Sarah Charlesworth, Unidentified Man, Ontani Hotel, Los Angeles, 1980/2012, from the series ‘Stills’, photograph

They say that those who survive attempted suicide often recount the overwhelming regret that they experienced the second they jumped – precisely at the point of no going back. Sarah Charlesworth’s series ‘Stills’ (1980/2012), on view for the first time in its entirety at the Art Institute of Chicago, reproduces and magnifies photographs of people – both named and anonymous – attempting to jump to their deaths. Caught between living and dying, the subjects confront that quintessential moment of self-affirmation and self-destruction. We cannot know if there were survivors amongst those depicted; thus we long for a chance to intervene, to reverse time and to reject the documentary function of the photograph. This desire is perhaps especially pertinent considering Charleworth’s passing last year; a well-respected teacher and friend, she imprinted her spirit on the hearts of many. Like Roland Barthes’s ‘winter garden photograph’ – a picture of his mother discussed at length in Camera Lucida (1980) – ‘Stills’ is between this world and the next, an illustration of the photograph’s ability to instigate our will to existence and remembrance.

The in-between status of the suspended jump also has parallels in Charlesworth’s treatment of her materials: she was among the first artists to print life-size photographs on cheap supports, a direct insult to the prevailing idea of the precious unique print. As a result of Charlesworth’s particular process, and demonstrating her love for newspaper and stock photographs, the ‘Stills’ images fall apart into stacks of horizontals and dots, hovering somewhere between clarity and disintegration. Despite their unsympathetic, deadpan and tabloid-like appearance, there is nevertheless something beautiful about these appropriated acts of desperation, not only for their balletic associations, but also for the understated formal virtuosity of every print. Each of the 14 stills has its own character because of Charlesworth’s careful cropping and tearing, the signs of which she leaves visible. Unlike the people they represent, who are often left unnamed, every print has a distinct personality. Portraying people at the precise moment they have lost all control, the artist’s own rigour is asserted, leaving us with a simultaneously critical and intensely emotional image.
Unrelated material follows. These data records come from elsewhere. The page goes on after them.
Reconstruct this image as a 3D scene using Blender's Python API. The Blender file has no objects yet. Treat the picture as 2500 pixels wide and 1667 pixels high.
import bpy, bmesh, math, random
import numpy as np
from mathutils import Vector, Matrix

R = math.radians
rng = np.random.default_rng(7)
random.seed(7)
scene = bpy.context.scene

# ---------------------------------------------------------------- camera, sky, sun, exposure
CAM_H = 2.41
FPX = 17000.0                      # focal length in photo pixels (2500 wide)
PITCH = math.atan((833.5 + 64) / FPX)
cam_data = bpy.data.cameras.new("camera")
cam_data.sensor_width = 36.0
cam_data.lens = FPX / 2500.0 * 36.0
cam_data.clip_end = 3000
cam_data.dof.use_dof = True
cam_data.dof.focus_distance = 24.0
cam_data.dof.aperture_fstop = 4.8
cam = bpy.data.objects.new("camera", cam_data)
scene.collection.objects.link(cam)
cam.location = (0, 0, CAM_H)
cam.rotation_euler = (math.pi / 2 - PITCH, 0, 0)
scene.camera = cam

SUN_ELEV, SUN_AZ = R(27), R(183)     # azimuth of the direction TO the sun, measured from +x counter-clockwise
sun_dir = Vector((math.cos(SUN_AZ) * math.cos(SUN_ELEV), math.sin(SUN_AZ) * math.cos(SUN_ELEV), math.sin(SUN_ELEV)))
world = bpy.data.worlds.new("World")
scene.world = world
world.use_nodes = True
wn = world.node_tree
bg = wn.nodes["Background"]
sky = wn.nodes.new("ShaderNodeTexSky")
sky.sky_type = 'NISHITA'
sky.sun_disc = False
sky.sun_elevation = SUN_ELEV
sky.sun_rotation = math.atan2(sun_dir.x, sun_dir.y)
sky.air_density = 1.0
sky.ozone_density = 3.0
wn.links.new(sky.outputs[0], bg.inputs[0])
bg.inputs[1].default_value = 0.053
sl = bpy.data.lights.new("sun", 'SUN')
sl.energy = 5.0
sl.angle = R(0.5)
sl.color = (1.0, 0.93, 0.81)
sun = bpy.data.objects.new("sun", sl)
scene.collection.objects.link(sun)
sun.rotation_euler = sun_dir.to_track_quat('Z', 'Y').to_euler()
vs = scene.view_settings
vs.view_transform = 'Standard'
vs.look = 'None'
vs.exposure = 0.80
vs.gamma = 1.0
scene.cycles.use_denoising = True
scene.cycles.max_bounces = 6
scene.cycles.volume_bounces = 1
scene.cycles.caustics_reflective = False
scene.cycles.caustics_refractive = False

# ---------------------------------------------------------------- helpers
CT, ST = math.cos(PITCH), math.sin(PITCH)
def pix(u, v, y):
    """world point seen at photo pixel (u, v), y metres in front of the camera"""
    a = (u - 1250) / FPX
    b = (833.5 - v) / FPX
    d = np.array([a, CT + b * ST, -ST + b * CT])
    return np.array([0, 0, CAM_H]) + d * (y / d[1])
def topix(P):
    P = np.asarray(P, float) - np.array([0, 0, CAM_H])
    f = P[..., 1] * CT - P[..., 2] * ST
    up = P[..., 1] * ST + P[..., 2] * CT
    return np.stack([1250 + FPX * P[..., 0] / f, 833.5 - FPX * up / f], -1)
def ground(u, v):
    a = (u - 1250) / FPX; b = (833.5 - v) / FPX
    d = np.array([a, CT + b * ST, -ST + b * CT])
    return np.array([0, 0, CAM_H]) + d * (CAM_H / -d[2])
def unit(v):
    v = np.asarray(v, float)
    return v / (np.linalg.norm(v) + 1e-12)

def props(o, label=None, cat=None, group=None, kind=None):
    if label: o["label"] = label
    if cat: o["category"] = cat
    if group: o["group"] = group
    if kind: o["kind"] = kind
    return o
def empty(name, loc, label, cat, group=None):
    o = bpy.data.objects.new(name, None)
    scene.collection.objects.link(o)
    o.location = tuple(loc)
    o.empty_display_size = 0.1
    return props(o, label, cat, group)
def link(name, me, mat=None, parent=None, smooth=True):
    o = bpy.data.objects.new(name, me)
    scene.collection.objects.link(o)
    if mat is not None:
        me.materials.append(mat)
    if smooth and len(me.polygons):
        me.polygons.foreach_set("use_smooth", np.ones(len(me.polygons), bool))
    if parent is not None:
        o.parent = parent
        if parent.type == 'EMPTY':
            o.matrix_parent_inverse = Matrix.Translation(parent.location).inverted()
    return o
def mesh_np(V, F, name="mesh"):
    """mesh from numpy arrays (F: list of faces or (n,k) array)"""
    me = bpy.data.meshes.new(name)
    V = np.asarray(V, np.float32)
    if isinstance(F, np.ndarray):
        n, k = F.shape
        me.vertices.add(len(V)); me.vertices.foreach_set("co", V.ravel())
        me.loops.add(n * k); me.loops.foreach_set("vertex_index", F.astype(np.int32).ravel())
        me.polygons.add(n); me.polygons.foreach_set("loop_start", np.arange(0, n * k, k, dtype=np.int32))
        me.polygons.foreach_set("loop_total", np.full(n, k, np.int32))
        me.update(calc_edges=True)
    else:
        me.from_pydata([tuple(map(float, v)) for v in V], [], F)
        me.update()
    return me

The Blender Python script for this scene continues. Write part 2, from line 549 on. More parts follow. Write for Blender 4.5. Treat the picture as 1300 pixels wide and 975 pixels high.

These are not didactic images and you would be hard-pressed to find a simple illustration of mass media’s callous relationship to human life. Charlesworth instead evokes a transitional psychic space and prompts the question: ‘What could they be thinking about right now?’. She attempts to make visible the exact moment in which bodies face the possibility of destruction, translated, in the photographic medium, as the point at which forms disentegrate into lines and dots. As a result, we find ourselves in a world marked by inspiring contrasts – beauty and ugliness, anonymity and identification, bodies and pure forms.

Perhaps longing for the past, for a time when choices could yet be amended, the individuals in ‘Stills’ come to represent an embodied netherworld – a darkroom wherein bodies constantly emerge and are dispersed. We do not know these figures, but there is nevertheless something perversely brave about their acceptance of the unknown. As Kate Linker noted in the panel discussion that accompanied the opening of the exhibition, Charlesworth’s ‘toughest, strongest images had a kind of seduction’. She invited her viewers to come with her to the darkest places – darkness and light, after all, are the foundations of photographic practice. This first major museum show of the artist’s work since her death is exemplary of her radical charge into the unknown.